Thursday, January 19, 2017

Compare The Secret Life of Bees to Huckleberry Finn.

There are some startling resemblances to The Adventures of Huckleberry Finn (Twain) in The Secret Life of Bees. These involve characters, plot, themes, and symbolism.
Lily and Rosalie are in many ways female counterparts to Huck and Jim. Huck is a complete orphan, and Lily might as well be, considering her relationship with T. Ray. Of course, both Jim and Rosalie are orphaned, too. The ages and races of the characters have the same relationships as well, with Lily being a young, Caucasian protagonist set off against African-American Rosalie, an adult, and Huck being a youthful, Caucasian protagonist set off against older, African-American Jim, a runaway slave. And while Rosalie is not a slave, she is a servant in Lily's household, in the rural South, likely to have been treated very much like a slave in many ways, as is shown by the treatment afforded her by others in the town.
In both stories, the characters are setting off for freedom of a sort, literal freedom in Jim's case, and freedom from "civilization" in Huck's. Lily is running away to some degree to gain her freedom from T. Ray, while Rosalie's flight is triggered by her attempt to exercise her freedom to vote.
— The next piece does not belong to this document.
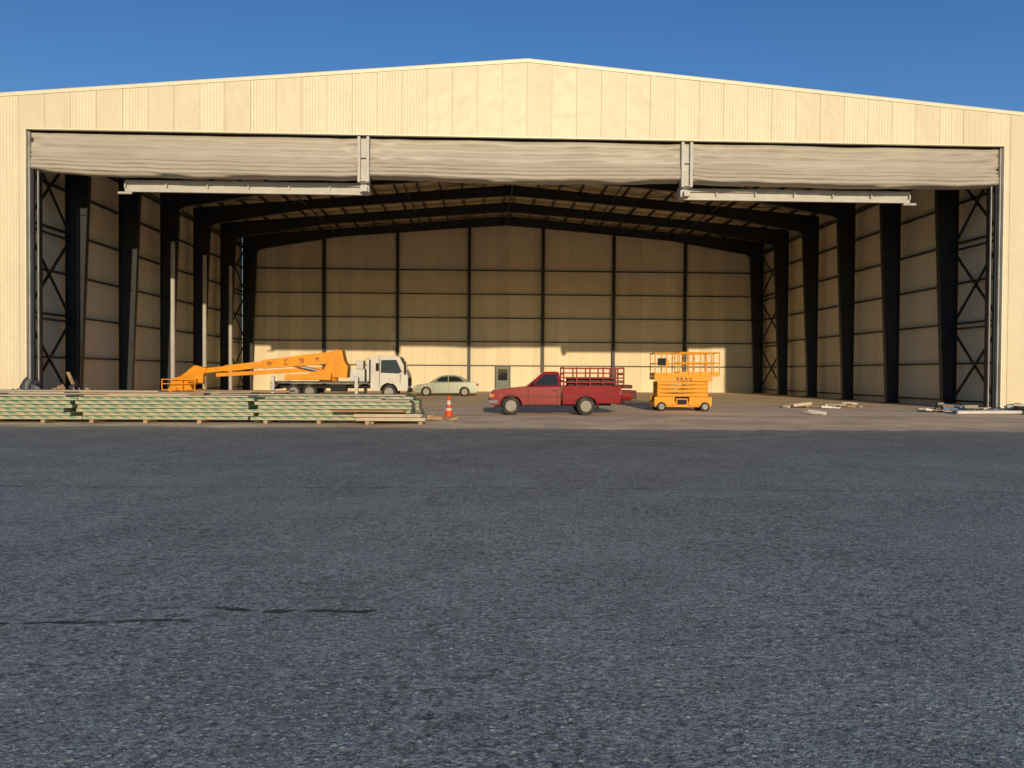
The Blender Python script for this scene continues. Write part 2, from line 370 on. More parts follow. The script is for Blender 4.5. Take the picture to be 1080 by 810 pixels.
for s in(-1,1):
    xa,xb=sorted((CX+s*21.16,CX+s*20.98)); hd.box(xa,xb,FY+.3,FY+.42,0,OPZ-.1)
    xa,xb=sorted((CX+s*20.98,CX+s*20.9)); hd.box(xa,xb,FY+.55,FY+.8,0,OPZ-.1)
    hd.box(*sorted((CX+s*21.75,CX+s*21.3)),FY+.5,FY+.7,0,12.4)
hd.obj('door_header_and_gap_shade',M_steel,H)
jg=MB()
for s in(-1,1):
    jg.box(*sorted((CX+s*21.10,CX+s*21.04)),FY+.14,FY+.28,0,OPZ-.1)
    jg.box(*sorted((CX+s*20.9,CX+s*20.86)),FY+.44,FY+.52,0,OPZ-.1)
jg.obj('door_guides',M_grey,H)
def fabric(x0,x1,seed,tilt=0):
    m=MB(); nx=int((x1-x0)/.09); nz=80
    vs=[];fs=[]; L=x1-x0
    for j in range(nz+1):
        t=j/nz
        for i in range(nx+1):
            u=i/nx; x=x0+L*u
            sag=(.10*math.sin(math.pi*u)+.07*noise.noise(Vector((x*.3,seed,0)))+.02*noise.noise(Vector((x*1.4,seed,0)))+tilt*(u-.5))*t
            z=OPZ-.10-t*1.60-sag
            # draped wrinkles: catenary creases hanging between the two supports
            cat=z+.55*math.sin(math.pi*u)
            y=FY+.33+.07*noise.noise(Vector((x*.35,cat*1.3,seed)))+.03*noise.noise(Vector((x*.9,cat*4.5,seed+2)))
            e=min(u,1-u)*L
            if e<1.6: y+=.03*(1-e/1.6)*math.sin((cat*9+e*3.5))
            w=.6*noise.noise(Vector((x*.12,seed,3)))+.45*noise.noise(Vector((x*.6,seed,4)))
            if t<.58:
                k=(t/.58)*3+.18*w; y-=.045*abs(math.sin(math.pi*k))+.04*t
            else:
                k=(t-.58)/.42; y-=.025+.085*abs(math.sin(k*math.pi*4+w*1.3))**.8+.05*math.sin(k*3)
                z+=.02*noise.noise(Vector((x*.9,j*.4,seed)))
            vs.append((x,y,z))
    for i in range(nx+1):
        x,y,z=vs[nz*(nx+1)+i]; vs.append((x,y+.55,z-.03))
    W_=nx+1
    for j in range(nz+1):
        for i in range(nx): fs.append((j*W_+i,j*W_+i+1,(j+1)*W_+i+1,(j+1)*W_+i))
    m.v=vs;m.f=fs; return m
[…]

The characters in each story are on journeys, for the younger, Huck and Lily, coming of age journeys, for the older characters, a form of self-actualization.
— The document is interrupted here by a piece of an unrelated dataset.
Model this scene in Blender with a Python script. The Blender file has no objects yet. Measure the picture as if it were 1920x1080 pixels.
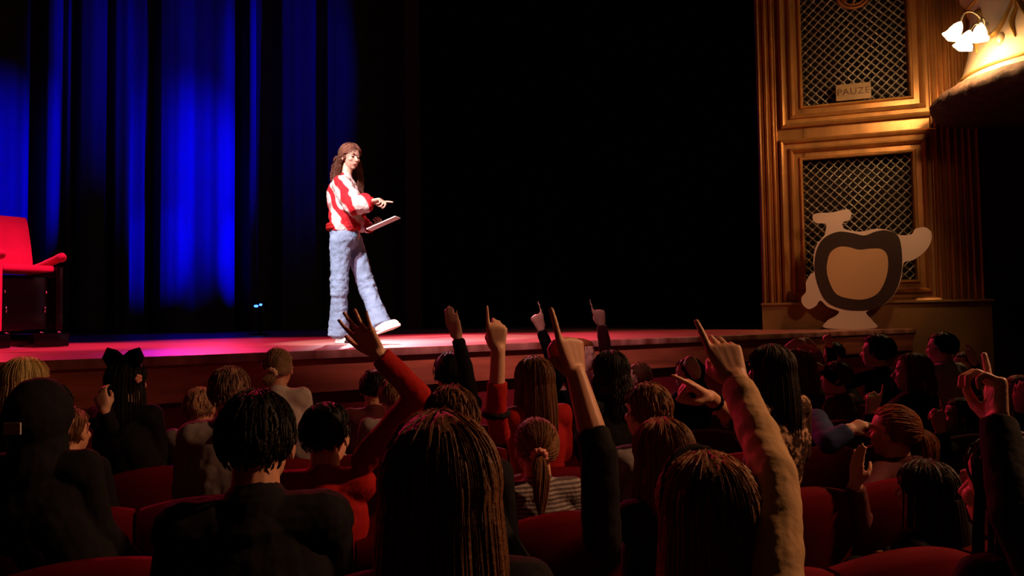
import bpy, bmesh, math, random
import numpy as np
from mathutils import Vector, Matrix
R = random.Random(7)
scene = bpy.context.scene
COL = scene.collection
V = Vector

# ------------------------------------------------------------------ camera
EYE, ZS = 1.45, 1.27            # eye height and stage height above the hall floor
F = 1387.0
PITCH, ROLL = math.atan(60 / F), 0.014
fwd = V((0, math.cos(PITCH), math.sin(PITCH)))
up0 = V((0, -math.sin(PITCH), math.cos(PITCH)))
rt0 = V((1, 0, 0))
UP = up0 * math.cos(ROLL) + rt0 * math.sin(ROLL)
RT = rt0 * math.cos(ROLL) - up0 * math.sin(ROLL)
cam = bpy.data.cameras.new('camera'); cam.sensor_width = 36; cam.lens = 36 * F / 1920
cam.clip_start = 0.05; cam.clip_end = 200
camo = bpy.data.objects.new('camera', cam); COL.objects.link(camo)
camo.matrix_world = Matrix(((RT.x, UP.x, -fwd.x, 0), (RT.y, UP.y, -fwd.y, 0), (RT.z, UP.z, -fwd.z, EYE), (0, 0, 0, 1)))
scene.camera = camo

def ray(px, py): return fwd + RT * ((px - 960) / F) + UP * ((540 - py) / F)
def P(px, py, d):
    r = ray(px, py); r = r * (d / r.y)
    return V((r.x, r.y, r.z + EYE))
def Pz(px, py, z):
    r = ray(px, py); t = (z - EYE) / r.z
    return V((r.x * t, r.y * t, z))

# stage frame: u along the front edge, v into the stage
A36 = math.radians(36)
SU, SV = V((math.cos(A36), math.sin(A36), 0)), V((-math.sin(A36), math.cos(A36), 0))
SO = V((-1.14, 4.94, 0))
def ST(u, v, z=0.0): return SO + SU * u + SV * v + V((0, 0, ZS + z))

# ------------------------------------------------------------------ world, exposure, stage lights
w = bpy.data.worlds.new('world'); scene.world = w; w.use_nodes = True
w.node_tree.nodes['Background'].inputs[0].default_value = (1.0, 0.30, 0.16, 1)
w.node_tree.nodes['Background'].inputs[1].default_value = 0.002
scene.view_settings.view_transform = 'Standard'
scene.view_settings.look = 'None'
scene.view_settings.exposure = 0.0
scene.view_settings.gamma = 1.0
scene.view_settings.use_curve_mapping = False

def spot(name, loc, target, power, col, deg, blend=0.6, size=0.1, sx=1.0, rollv=None):
    l = bpy.data.lights.new(name, 'SPOT'); l.energy = power; l.color = col
    l.spot_size = math.radians(deg); l.spot_blend = blend; l.shadow_soft_size = size
    o = bpy.data.objects.new(name, l); COL.objects.link(o)
    d = (V(target) - V(loc)).normalized()
    o.rotation_euler = d.to_track_quat('-Z', 'Y').to_euler()
    o.location = loc; o.scale = (sx, 1, 1)
    return o
def lamp(name, loc, power, col, size=0.05):
    l = bpy.data.lights.new(name, 'POINT'); l.energy = power; l.color = col; l.shadow_soft_size = size
    o = bpy.data.objects.new(name, l); COL.objects.link(o); o.location = loc
    return o

PD = 6.25                                            # how far away the presenter stands
# follow spot on the presenter, from the balcony at the back of the hall on the left
spot('follow_spot', (-4.5, -4.5, 11.0), P(668, 430, PD), 16500, (1.0, 0.92, 0.88), 9.0, 0.35, 0.12)
spot('front_wash', (-2.0, -2.0, 9.0), ST(1.9, 1.0), 5200, (1.0, 0.42, 0.44), 20, 0.9, 0.3)
# red and violet back light raking over the boards, one lantern right above the seat
spot('seat_wash', ST(-0.6, -2.5, 6.5), ST(-1.8, 3.0), 5000, (1.0, 0.05, 0.16), 20, 0.8, 0.2)
for u0, v0, u1, v1, pw, dg in ((-2.5, 9.0, -2.0, 2.2, 1000, 34), (1.5, 9.5, 0.0, 1.8, 1300, 34), (5.6, 8.0, 2.0, 1.2, 1700, 40), (7.5, 6.0, 4.5, .8, 700, 40)):
    spot('red_back_light', ST(u0, v0, 4.6), ST(u1, v1), pw, (1.0, 0.03, 0.08), dg, 0.8, 0.2)
spot('pale_back_light', ST(4.3, 8.5, 4.6), ST(1.2, .6), 2600, (1.0, .60, .62), 15, 1.0, .2)
spot('violet_back_light', ST(.4, 9.0, 4.6), ST(-.75, .55), 420, (0.05, 0.0, 1.0), 7, 0.8, 0.2)
# unseen warm fill spots added by the balcony and a dim house light behind the camera
spot('wall_fill', (5.6, 4.2, 4.6), (3.5, 9.9, 2.5), 190, (1.0, 0.48, 0.24), 46, 1.0, 0.12)  # added fill, cone aimed at the gilt wall and cutout board
spot('audience_fill', (4.6, 2.6, 4.4), (0.75, 2.3, 1.45), 720, (1.0, 0.43, 0.19), 44, 0.9, 0.12)  # added fill for the raised hands and heads
lamp('house_light', (3.0, -4.0, 6.5), 12, (1.0, 0.50, 0.24), 0.4)

CV = 13.0                                            # curtain line, metres behind the stage front
def curtain_pt(px, py):
    r = ray(px, py); n = SV; t = ((SO + SV * CV).dot(n)) / V((r.x, r.y, 0)).dot(n)
    return V((r.x * t, r.y * t, EYE + r.z * t))
def blue(px, py, hw, hh, strength, side=1):
    """floating spot, added to throw a tall narrow blue beam on the backcloth"""
    t = curtain_pt(px, py)
    s = t - SV * 4.5 + SU * (4.0 * side) + V((0, 0, 0.4))  # added spot floats in front of the cloth, no fixture there
    L = (t - s).length
    depth = t.y
    ry = math.atan(hh * depth / F / L) * 2
    o = spot('blue_beam', s, t, strength * 1.8 * 4 * math.pi ** 2 * L * L / 1.0, (0.0, 0.0, 1.0), math.degrees(ry), 1.0, 0.04, sx=1.0)
    o.scale = (hw / hh, 1, 1)
for a in [(10, 350, 70, 260, 4.0), (96, 290, 24, 190, 3.5), (118, 60, 20, 200, .8), (205, 130, 100, 250, 0.8), (372, 340, 95, 240, 6.5),
          (315, 470, 40, 110, 3.0), (428, 480, 30, 100, 6.0), (345, 130, 110, 300, 0.7), (470, 150, 16, 260, 2.8), (570, 130, 110, 400, .6),
          (655, 330, 120, 420, 1.1), (425, 150, 14, 260, 1.4)]:
    blue(*a)

# ------------------------------------------------------------------ materials
def mat(name, col, rough=0.6, metal=0.0, spec=0.5, noise=None, bump=None, emit=None, estr=0, sheen=0, coat=0, trans=0):
    m = bpy.data.materials.new(name); m.use_nodes = True
    nt = m.node_tree; b = nt.nodes['Principled BSDF']
    c = (*col, 1)
    b.inputs['Base Color'].default_value = c
    b.inputs['Roughness'].default_value = rough; b.inputs['Metallic'].default_value = metal
    b.inputs['Specular IOR Level'].default_value = spec
    b.inputs['Sheen Weight'].default_value = sheen; b.inputs['Coat Weight'].default_value = coat
    b.inputs['Transmission Weight'].default_value = trans
    if emit: b.inputs['Emission Color'].default_value = (*emit, 1); b.inputs['Emission Strength'].default_value = estr
    tc = nt.nodes.new('ShaderNodeTexCoord')
    if noise:
        sc, amt, stretch = noise
        mp = nt.nodes.new('ShaderNodeMapping'); mp.inputs['Scale'].default_value = stretch
        nt.links.new(tc.outputs['Object'], mp.inputs[0])
        n = nt.nodes.new('ShaderNodeTexNoise'); n.inputs['Scale'].default_value = sc; n.inputs['Detail'].default_value = 5
        nt.links.new(mp.outputs[0], n.inputs['Vector'])
        r = nt.nodes.new('ShaderNodeValToRGB')
        r.color_ramp.elements[0].position = .3; r.color_ramp.elements[1].position = .7
        r.color_ramp.elements[0].color = (*[x * (1 - amt) for x in col], 1)
        r.color_ramp.elements[1].color = (*[min(1, x * (1 + amt)) for x in col], 1)
        nt.links.new(n.outputs[0], r.inputs[0]); nt.links.new(r.outputs[0], b.inputs['Base Color'])
    if bump:
        n = nt.nodes.new('ShaderNodeTexNoise'); n.inputs['Scale'].default_value = bump[0]; n.inputs['Detail'].default_value = 4
        nt.links.new(tc.outputs['Object'], n.inputs['Vector'])
        bp = nt.nodes.new('ShaderNodeBump'); bp.inputs['Strength'].default_value = bump[1]; bp.inputs['Distance'].default_value = 0.01
        nt.links.new(n.outputs[0], bp.inputs['Height']); nt.links.new(bp.outputs[0], b.inputs['Normal'])
    return m
def hairmat(name, col):
    return mat(name, col, rough=.55, spec=.25, noise=(14, .55, (1, 1, .15)), bump=(90, .5))

M = dict(
    curtain=mat('backcloth velvet', (.06, .06, .07), .95, spec=.0, noise=(3, .12, (1, 1, .2))),
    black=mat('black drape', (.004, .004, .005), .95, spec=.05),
    fascia=mat('stage fascia wood', (.42, .12, .06), .5, noise=(2, .3, (1, 1, 8))),
    redcloth=mat('dark red cloth', (.16, .012, .02), .9, spec=.1),
    carpet=mat('hall carpet', (.05, .012, .012), .95, spec=.1, noise=(20, .3, (1, 1, 1))),
    gold=mat('gilded plaster', (.54, .25, .08), .34, metal=.45, noise=(5, .25, (1, 1, .3)), bump=(14, .15)),
    golddull=mat('bronze painted plinth', (.34, .17, .06), .6, metal=.1, noise=(3, .25, (1, 1, 1))),
    wire=mat('lattice metal', (.55, .46, .38), .4, metal=.5),
    void=mat('dark backing', (.012, .006, .005), .9),
    plaque=mat('plaque board', (.40, .24, .12), .6, noise=(6, .15, (1, 1, 1))),
    plaqueink=mat('plaque letters', (.16, .07, .04), .6),
    emblem=mat('copper emblem', (.50, .20, .07), .4, metal=.4),
    cream=mat('cream plaster', (.72, .52, .36), .55, noise=(2.5, .12, (1, 1, 1)), bump=(6, .2)),
    ochre=mat('gilt ribbon', (.62, .36, .09), .45, metal=.25, noise=(4, .3, (1, 1, 1))),
    darkrim=mat('dark fringe', (.10, .05, .035), .8, noise=(18, .5, (1, 1, .5)), bump=(25, .8)),
    glass=mat('frosted shade', (1, .86, .62), .5, emit=(1.0, .80, .48), estr=3.0),
    brass=mat('pale brass', (.80, .62, .38), .35, metal=.4),
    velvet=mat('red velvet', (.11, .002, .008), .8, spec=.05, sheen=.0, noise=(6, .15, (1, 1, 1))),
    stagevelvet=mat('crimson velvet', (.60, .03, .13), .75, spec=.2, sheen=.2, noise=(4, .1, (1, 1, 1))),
    gloss=mat('black lacquer', (.004, .004, .004), .16, spec=.25),
    steel=mat('polished steel', (.6, .6, .6), .2, metal=1),
    board=mat('pale card', (.92, .68, .60), .7),
    cardbrown=mat('dark brown card', (.035, .010, .008), .7),
    cardtan=mat('tan card', (.78, .44, .24), .7),
    skin=mat('skin', (.62, .33, .22), .5, noise=(9, .12, (1, 1, 1))),
    skinpale=mat('pale skin', (.72, .44, .33), .5, noise=(9, .08, (1, 1, 1))),
    lips=mat('lips', (.45, .10, .10), .5),
    jeans=mat('washed denim', (.22, .31, .47), .85, spec=.2, noise=(7, .22, (1, 1, .6)), bump=(26, .6)),
    white=mat('white canvas', (.8, .8, .78), .6),
    dark=mat('black cloth', (.010, .010, .013), .9, spec=.15, bump=(18, .4)),
    navy=mat('blue cloth', (.02, .04, .16), .85, bump=(18, .4)),
    red=mat('red knit', (.36, .012, .012), .85, spec=.15, bump=(22, .5)),
    maroon=mat('maroon cloth', (.10, .012, .02), .85, bump=(18, .4)),
    beige=mat('beige jersey', (.55, .37, .20), .85, spec=.2, noise=(8, .1, (1, 1, 1)), bump=(16, .5)),
    grey=mat('grey jersey', (.22, .20, .22), .9, bump=(18, .4)),
    lightgrey=mat('pale cotton', (.50, .48, .48), .9, bump=(18, .4)),
    green=mat('dark green cloth', (.03, .08, .06), .9, bump=(18, .4)),
    pink=mat('pink velvet band', (.85, .38, .32), .8, bump=(40, .6)),
    creamband=mat('cream band', (.75, .55, .45), .8, bump=(40, .6)),
    blueled=mat('blue lens', (.05, .08, 1), .3, emit=(.03, .12, 1), estr=7),
)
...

In both stories, water is an important symbol. The Mississippi River is the most prominent water symbol in Huckleberry Finn, symbolizing, at the very least, a journey to freedom. In The Secret Life of Bees, the symbolism is more subtle. But in many scenes, water figures prominently, for example, the crossing of the creek, the scene in which Lily and June come to some understanding of one another while getting drenched, and of course, May's death in the water.
All in all, it is worth noting how many similarities there are between the two stories, published almost exactly one hundred years apart, both exploring the same themes and ideas, with males and females grappling with the same issues.